The average age of death was about 65 (excluding deaths over infants less than 12 months old). This means the overall annual death rate should be about the reciprocal of this: about 1.5% annually. This is a fairly crude basis: any actuary interested should let me know how this ought to be done.

Over 17 years this means that 25.5% of adults might be expected to die. So for any number of deaths the one might expect that they come from a group that is about 4 times that number. So 2 deaths in a family means that the size of the family should be about 8.

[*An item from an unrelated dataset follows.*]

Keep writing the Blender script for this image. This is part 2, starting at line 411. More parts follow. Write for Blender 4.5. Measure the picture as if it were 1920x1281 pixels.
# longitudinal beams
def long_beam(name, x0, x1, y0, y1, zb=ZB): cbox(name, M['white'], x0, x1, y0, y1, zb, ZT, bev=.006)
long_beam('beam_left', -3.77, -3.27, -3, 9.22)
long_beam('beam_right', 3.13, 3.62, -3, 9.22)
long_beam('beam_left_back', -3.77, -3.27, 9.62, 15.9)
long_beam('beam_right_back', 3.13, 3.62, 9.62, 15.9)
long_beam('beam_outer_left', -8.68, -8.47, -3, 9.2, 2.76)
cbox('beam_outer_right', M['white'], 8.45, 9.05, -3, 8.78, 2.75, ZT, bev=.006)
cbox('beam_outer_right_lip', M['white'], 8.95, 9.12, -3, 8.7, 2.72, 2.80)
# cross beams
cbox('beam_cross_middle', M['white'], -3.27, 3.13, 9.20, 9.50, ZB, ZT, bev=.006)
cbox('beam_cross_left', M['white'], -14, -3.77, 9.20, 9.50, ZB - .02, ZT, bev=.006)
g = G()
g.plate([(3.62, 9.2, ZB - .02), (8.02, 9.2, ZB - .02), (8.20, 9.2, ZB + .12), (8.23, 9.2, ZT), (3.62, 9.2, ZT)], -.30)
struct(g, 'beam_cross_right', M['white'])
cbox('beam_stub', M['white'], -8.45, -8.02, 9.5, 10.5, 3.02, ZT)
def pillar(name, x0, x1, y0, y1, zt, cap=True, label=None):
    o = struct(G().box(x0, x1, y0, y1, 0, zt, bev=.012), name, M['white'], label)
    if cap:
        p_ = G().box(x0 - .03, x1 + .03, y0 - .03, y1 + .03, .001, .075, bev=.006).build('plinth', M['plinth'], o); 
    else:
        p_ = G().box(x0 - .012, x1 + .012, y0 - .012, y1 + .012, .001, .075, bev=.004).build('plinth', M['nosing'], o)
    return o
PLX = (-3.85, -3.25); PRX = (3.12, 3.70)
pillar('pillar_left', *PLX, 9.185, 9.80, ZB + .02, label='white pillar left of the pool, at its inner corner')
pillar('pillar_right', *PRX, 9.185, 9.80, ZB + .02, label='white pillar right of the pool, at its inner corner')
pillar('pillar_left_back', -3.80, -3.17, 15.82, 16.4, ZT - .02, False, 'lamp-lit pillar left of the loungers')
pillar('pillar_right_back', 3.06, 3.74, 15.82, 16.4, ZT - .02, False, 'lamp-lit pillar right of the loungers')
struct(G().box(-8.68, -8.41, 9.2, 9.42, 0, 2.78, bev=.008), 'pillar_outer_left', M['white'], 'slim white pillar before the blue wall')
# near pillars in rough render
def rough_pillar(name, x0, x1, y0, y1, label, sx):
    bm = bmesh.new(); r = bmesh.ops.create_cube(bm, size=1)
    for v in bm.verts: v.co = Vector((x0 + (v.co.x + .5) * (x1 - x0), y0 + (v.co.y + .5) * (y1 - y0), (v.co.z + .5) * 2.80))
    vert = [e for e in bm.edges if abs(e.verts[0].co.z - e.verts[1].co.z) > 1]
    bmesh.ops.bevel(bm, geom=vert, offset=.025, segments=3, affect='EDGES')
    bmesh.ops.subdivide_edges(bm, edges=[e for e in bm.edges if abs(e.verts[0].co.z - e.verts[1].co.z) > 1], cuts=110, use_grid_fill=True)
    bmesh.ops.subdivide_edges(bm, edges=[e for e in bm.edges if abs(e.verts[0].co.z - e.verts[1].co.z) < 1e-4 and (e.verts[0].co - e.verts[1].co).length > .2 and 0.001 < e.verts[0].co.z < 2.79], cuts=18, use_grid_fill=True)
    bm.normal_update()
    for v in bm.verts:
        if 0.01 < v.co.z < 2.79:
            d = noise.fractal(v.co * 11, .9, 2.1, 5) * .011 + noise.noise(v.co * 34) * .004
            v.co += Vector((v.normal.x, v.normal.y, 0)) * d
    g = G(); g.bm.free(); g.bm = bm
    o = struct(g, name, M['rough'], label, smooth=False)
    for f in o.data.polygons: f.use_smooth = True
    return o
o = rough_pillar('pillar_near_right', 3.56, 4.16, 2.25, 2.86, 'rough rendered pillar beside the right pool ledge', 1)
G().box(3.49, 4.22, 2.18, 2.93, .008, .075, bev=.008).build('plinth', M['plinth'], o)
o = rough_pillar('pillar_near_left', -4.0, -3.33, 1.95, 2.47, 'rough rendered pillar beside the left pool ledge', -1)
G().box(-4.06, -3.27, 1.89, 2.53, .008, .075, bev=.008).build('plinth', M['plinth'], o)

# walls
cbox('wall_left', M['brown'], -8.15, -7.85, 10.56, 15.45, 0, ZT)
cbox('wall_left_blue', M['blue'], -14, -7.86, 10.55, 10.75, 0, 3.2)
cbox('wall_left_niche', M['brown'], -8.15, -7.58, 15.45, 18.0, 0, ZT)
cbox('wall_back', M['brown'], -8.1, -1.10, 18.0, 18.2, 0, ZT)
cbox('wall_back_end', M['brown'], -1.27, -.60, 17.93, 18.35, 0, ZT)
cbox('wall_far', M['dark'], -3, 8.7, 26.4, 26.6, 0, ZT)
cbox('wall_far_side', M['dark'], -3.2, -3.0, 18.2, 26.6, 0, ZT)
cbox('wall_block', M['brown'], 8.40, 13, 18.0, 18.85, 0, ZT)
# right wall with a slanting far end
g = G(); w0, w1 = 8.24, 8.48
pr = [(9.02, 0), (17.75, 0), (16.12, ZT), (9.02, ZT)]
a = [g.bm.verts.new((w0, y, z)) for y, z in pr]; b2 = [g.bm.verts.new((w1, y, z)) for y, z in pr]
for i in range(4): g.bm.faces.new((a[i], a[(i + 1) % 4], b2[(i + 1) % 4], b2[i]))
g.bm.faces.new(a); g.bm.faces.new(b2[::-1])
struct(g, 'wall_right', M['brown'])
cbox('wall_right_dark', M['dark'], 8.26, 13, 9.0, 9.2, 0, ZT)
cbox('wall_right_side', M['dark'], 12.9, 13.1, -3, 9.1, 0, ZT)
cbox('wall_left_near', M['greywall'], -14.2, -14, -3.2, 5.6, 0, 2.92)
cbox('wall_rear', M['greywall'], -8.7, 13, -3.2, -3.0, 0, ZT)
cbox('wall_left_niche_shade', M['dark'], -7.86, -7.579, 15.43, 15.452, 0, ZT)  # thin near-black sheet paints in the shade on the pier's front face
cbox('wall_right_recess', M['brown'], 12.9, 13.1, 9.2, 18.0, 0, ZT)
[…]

But this is only a statistical expectation, the real number could be higher (the family were healthy/wealthy) or lower (the family were poorly/poor). There is a strong correlation between wealth and mortality. What could be the range be? Statisticians use confidence intervals to define a range of likely results. I determined a 90% confidence range, using a roundabout method. I concluded that 2 deaths might mean between 2 and about 22 in the family.

I then looked at the numbers for other numbers of deaths over 17 years using the same overall death rate. My estimates are below [sorry about the layout]:

No of deaths .....Expected family size ....Lower limit ........Upper limit

5 ........................20 ....................9 ..................36
10 .......................39 ...................25 ..................58
20....................... 78................... 61.................. 98


Is this useful information? It told me at least that with high probability very few people in the target family had stayed in the home shtetl over this period - probably around 8 and almost certainly fewer than 22. This suggests that my failure to find significant numbers of people from this family in the home district in the interwar period and in Holocaust records (compared to the hundreds elsewhere at the time) is not a result of poor research technique - almost everyone had gone.

If anyone can suggest a better actuarial approach to this problem, please let me know.